Whole Life Consultants have come up with an intelligent way to calculate the performance of modern buildings

Posted by Stephanie Broad | February 19, 2016 | Technology

The performance of modern buildings is judged not just by how much they cost to build, but how much they cost to run, how much energy they consume, how little they damage the environment, and in general, how sustainable they are. 

Now a partnership between Whole Life Consultants (a spin out company from the University of Dundee) and the University of the West of Scotland is aiming to produce an easy and intelligent way of capturing that vital information. 

In order to produce an optimum design that simultaneously satisfies all the client’s requirements, designers need a wealth of data from design, construction, maintenance and operating records. The data may be collected by hand or through sensors, and may be stored as hard copy or electronically.

Funded by Innovate UK, Whole Life Consultants Ltd and the University of the West of Scotland are collaborating to produce a prototype, web-based digital system that will streamline data collected throughout the lifecycle of a building from all those involved in its design, construction, operation and maintenance.
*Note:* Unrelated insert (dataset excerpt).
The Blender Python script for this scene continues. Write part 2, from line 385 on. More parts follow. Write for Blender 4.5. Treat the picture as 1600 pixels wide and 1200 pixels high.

Professor Malcolm Horner, Chairman of WLC Ltd, said: “This exciting project will seek to create a comprehensive, integrated picture of the performance of buildings that will help designers, contractors, maintenance engineers and operators deliver best value for their clients. One of the key aspects of this project will be effective engagement with stakeholders in the industry - if you would like to be involved I would encourage you to get in touch.” 

The system will create a framework based on a Building Information Model (BIM) in which all necessary data can be collected from all building components and interrogated to ensure that the building creates maximum value for the client. 

The system can be tailored to suit the requirements of different clients and the data it collects can be used to optimise subsequent building designs.

Professor Milan Radosavljevic, Assistant Dean Research and Enterprise in the School of Engineering and Computing at the University of the West of Scotland and an academic lead on this project, said: “The developed prototype will aim to transform how data from buildings and other built assets is managed through life.”

The University of the West of Scotland’s School of Engineering and Computing will advise on the platform design and optimisation for the software development.